The Colorado AI Act (June 2026) requires impact assessments and transparency for high-risk AI decisions. California's Transparent AI Disclosure Act, the Texas Responsible AI Governance Act, and Illinois HB 3773 all reference "kill switch" or "human override" requirements. At least 14 US states had active AI governance legislation as of January 2026.
Beyond AI-specific laws, existing frameworks apply directly: GDPR requires encryption of personal data — relevant when agents process user information. SOC 2 Type II requires encryption controls — relevant when agents handle credentials. ISO 27001 requires information security management — relevant to every agent that touches a database.
How does the AI Agent Safety Stack prevent incidents?
The Stack applies a principle that's worked in every other engineering discipline: separation of concerns. One file per concern. Each specification is independent — use one or all twelve. They complement each other but don't require each other.
The architecture is defence-in-depth. THROTTLE.md slows the agent down before it hits hard limits. ESCALATE.md requires human approval for high-risk actions. FAILSAFE.md defines safe fallback states. KILLSWITCH.md provides emergency stop. TERMINATE.md handles permanent shutdown when recovery isn't possible. Each layer catches what the previous layer missed.
Critically, these specifications are version-controlled, auditable, and co-located with your code. When a regulator asks "what safety controls does your AI agent have?" — you point to the files in your repo. When an auditor asks for evidence of human oversight — you show the git history. One file serves four audiences: the agent (reads it on startup), the engineer (reads it during code review), the compliance team (reads it during audits), and the regulator (reads it if something goes wrong).

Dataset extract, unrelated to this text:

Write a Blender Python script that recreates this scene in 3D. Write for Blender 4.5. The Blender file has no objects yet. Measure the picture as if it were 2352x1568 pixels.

| Capability | Safety Stack | Ad-hoc policies | No policy |
|---|---|---|---|
| Version controlled | Yes | Sometimes | No |
| Auditable by regulators | Yes | Partially | No |
| Machine-readable | Yes | No | No |
| Co-located with code | Yes | Rarely | No |
| Standardised format | Yes | No | No |
| EU AI Act compatible | Yes | Depends | No |
What did teams use before these specifications?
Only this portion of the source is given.